━━━━━ PROVIDED ENTRIES ━━━━━
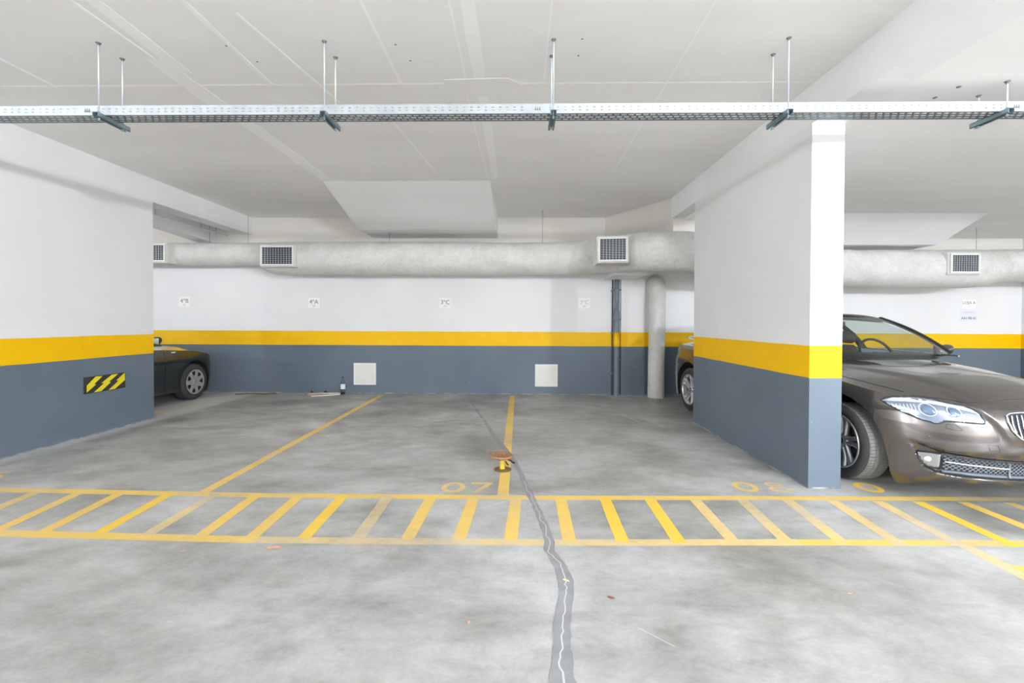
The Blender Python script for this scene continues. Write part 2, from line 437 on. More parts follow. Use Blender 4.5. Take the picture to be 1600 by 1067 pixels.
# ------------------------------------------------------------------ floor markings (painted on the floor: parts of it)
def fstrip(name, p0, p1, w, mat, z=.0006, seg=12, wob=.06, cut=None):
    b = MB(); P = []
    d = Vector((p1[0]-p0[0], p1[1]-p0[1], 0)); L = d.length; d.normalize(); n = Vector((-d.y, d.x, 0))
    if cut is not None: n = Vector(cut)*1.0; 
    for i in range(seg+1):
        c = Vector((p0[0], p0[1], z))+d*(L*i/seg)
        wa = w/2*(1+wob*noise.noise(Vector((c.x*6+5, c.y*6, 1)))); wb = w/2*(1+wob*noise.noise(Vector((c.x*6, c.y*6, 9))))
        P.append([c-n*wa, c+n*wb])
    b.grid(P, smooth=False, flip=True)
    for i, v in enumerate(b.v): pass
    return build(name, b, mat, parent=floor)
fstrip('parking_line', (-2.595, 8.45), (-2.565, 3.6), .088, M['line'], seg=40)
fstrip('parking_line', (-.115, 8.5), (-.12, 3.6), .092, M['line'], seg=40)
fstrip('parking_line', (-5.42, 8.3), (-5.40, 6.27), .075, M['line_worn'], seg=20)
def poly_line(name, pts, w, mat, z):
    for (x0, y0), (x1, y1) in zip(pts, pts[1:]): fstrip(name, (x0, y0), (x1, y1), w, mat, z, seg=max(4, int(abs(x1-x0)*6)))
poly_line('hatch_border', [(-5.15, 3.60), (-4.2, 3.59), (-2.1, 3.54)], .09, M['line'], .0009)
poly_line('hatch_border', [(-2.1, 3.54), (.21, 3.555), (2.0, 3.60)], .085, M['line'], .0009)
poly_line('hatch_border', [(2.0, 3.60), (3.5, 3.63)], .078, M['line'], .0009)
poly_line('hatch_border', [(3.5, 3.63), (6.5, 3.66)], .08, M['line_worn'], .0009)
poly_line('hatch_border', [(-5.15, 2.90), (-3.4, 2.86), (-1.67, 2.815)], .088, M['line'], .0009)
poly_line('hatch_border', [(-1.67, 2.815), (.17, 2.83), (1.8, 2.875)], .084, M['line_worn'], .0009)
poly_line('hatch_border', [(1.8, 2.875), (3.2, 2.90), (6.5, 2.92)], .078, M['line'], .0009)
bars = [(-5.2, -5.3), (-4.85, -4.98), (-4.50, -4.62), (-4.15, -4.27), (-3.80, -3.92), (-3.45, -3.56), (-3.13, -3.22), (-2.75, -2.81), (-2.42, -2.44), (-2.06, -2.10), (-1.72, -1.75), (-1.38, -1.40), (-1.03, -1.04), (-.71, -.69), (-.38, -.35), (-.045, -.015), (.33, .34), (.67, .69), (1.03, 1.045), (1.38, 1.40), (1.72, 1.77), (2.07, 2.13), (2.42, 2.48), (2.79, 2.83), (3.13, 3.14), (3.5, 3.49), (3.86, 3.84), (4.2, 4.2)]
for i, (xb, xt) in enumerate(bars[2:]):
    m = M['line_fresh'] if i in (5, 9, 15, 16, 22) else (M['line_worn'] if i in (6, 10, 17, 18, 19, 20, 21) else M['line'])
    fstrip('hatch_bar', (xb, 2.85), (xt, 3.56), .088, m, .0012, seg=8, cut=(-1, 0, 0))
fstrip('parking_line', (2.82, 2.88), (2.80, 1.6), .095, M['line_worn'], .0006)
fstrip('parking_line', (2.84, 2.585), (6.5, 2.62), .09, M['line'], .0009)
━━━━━
━━━━━ PROVIDED ENTRIES ━━━━━
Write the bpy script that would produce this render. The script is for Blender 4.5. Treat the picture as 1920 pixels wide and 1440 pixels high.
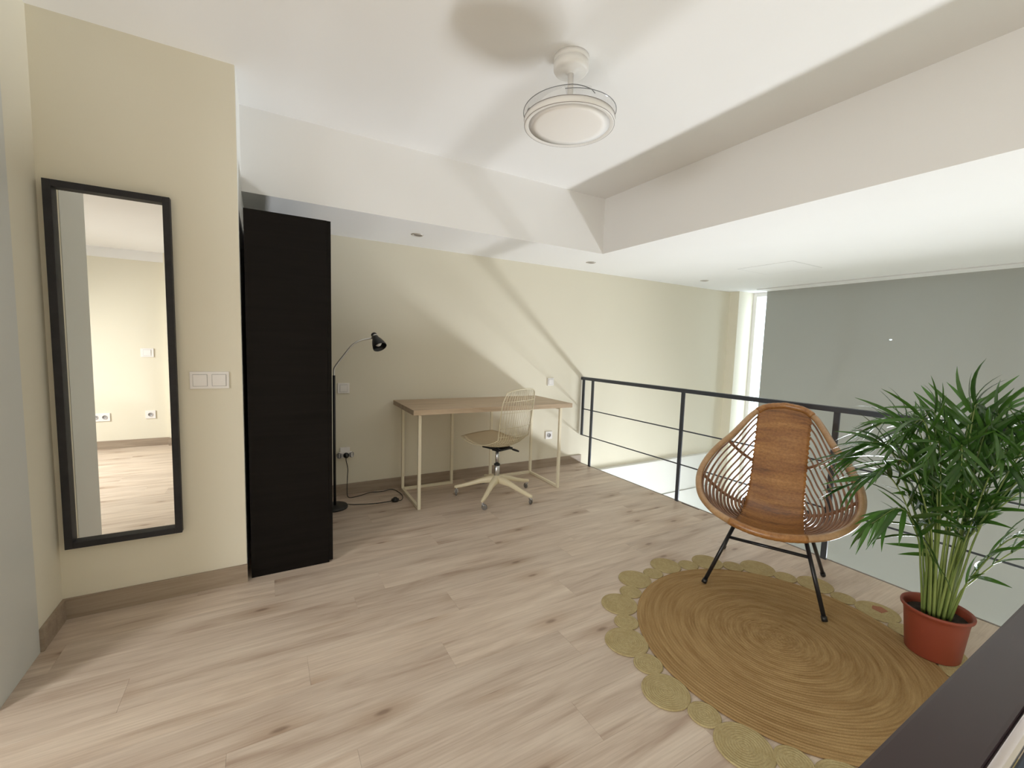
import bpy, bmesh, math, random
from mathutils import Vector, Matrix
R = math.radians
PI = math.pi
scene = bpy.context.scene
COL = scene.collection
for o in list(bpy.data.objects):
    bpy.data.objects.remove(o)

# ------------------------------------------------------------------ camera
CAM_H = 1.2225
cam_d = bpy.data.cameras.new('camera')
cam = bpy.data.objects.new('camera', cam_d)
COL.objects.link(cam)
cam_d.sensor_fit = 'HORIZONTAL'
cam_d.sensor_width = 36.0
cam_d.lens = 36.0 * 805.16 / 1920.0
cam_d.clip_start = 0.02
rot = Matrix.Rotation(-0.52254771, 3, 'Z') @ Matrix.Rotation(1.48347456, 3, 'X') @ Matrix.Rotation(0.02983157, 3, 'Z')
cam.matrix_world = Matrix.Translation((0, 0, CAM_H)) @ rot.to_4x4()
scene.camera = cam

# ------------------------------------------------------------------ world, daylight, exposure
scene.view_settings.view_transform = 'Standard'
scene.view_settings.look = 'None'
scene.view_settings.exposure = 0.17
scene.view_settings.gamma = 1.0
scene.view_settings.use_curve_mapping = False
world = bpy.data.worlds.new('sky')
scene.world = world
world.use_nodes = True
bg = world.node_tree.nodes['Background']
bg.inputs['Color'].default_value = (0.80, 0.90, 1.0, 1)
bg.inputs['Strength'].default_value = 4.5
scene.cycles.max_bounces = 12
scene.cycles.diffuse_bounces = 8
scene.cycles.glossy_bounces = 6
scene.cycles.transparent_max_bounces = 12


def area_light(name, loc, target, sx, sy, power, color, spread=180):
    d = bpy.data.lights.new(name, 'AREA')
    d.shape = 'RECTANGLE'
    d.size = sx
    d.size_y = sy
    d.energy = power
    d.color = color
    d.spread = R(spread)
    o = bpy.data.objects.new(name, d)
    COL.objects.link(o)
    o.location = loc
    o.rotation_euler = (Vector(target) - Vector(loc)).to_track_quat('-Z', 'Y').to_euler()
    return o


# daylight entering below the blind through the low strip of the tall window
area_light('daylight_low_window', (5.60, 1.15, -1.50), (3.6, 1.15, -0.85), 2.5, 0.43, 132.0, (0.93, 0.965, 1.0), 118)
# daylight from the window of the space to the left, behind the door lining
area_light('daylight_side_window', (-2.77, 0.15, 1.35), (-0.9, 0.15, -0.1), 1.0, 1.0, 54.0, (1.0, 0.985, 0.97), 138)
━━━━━
━━━━━ PROVIDED ENTRIES ━━━━━
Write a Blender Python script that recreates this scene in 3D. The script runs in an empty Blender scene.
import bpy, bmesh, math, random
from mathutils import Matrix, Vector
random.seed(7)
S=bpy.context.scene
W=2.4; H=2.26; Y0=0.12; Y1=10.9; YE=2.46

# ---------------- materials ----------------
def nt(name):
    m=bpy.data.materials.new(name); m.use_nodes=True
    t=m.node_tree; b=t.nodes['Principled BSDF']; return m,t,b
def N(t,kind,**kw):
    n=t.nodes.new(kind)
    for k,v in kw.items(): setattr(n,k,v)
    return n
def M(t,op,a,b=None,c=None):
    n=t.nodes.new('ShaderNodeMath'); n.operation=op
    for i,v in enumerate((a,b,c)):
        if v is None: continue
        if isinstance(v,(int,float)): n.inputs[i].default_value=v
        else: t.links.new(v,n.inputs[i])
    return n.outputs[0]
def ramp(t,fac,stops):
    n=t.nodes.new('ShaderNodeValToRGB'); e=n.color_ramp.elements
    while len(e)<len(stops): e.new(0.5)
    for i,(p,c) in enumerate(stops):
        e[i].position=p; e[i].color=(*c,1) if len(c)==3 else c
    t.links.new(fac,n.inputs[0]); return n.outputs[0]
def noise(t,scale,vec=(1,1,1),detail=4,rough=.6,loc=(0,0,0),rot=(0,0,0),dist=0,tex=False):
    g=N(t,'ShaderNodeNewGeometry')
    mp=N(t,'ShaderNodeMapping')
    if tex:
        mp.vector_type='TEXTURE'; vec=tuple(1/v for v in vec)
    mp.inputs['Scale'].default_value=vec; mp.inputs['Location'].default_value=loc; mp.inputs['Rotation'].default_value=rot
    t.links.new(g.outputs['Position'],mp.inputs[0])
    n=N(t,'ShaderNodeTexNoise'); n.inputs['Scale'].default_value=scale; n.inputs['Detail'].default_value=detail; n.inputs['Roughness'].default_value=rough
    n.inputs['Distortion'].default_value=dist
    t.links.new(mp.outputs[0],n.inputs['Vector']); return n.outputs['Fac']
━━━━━
■ SET EXERCISE:
All lines above from the one containing "Write the bpy" through the one containing "scene.camera = cam" are to be quoted exactly, and only those; pictures are left out.

■ WRITTEN RESPONSE:
Write the bpy script that would produce this render. The script is for Blender 4.5. Treat the picture as 1920 pixels wide and 1440 pixels high.
import bpy, bmesh, math, random
from mathutils import Vector, Matrix
R = math.radians
PI = math.pi
scene = bpy.context.scene
COL = scene.collection
for o in list(bpy.data.objects):
    bpy.data.objects.remove(o)

# ------------------------------------------------------------------ camera
CAM_H = 1.2225
cam_d = bpy.data.cameras.new('camera')
cam = bpy.data.objects.new('camera', cam_d)
COL.objects.link(cam)
cam_d.sensor_fit = 'HORIZONTAL'
cam_d.sensor_width = 36.0
cam_d.lens = 36.0 * 805.16 / 1920.0
cam_d.clip_start = 0.02
rot = Matrix.Rotation(-0.52254771, 3, 'Z') @ Matrix.Rotation(1.48347456, 3, 'X') @ Matrix.Rotation(0.02983157, 3, 'Z')
cam.matrix_world = Matrix.Translation((0, 0, CAM_H)) @ rot.to_4x4()
scene.camera = cam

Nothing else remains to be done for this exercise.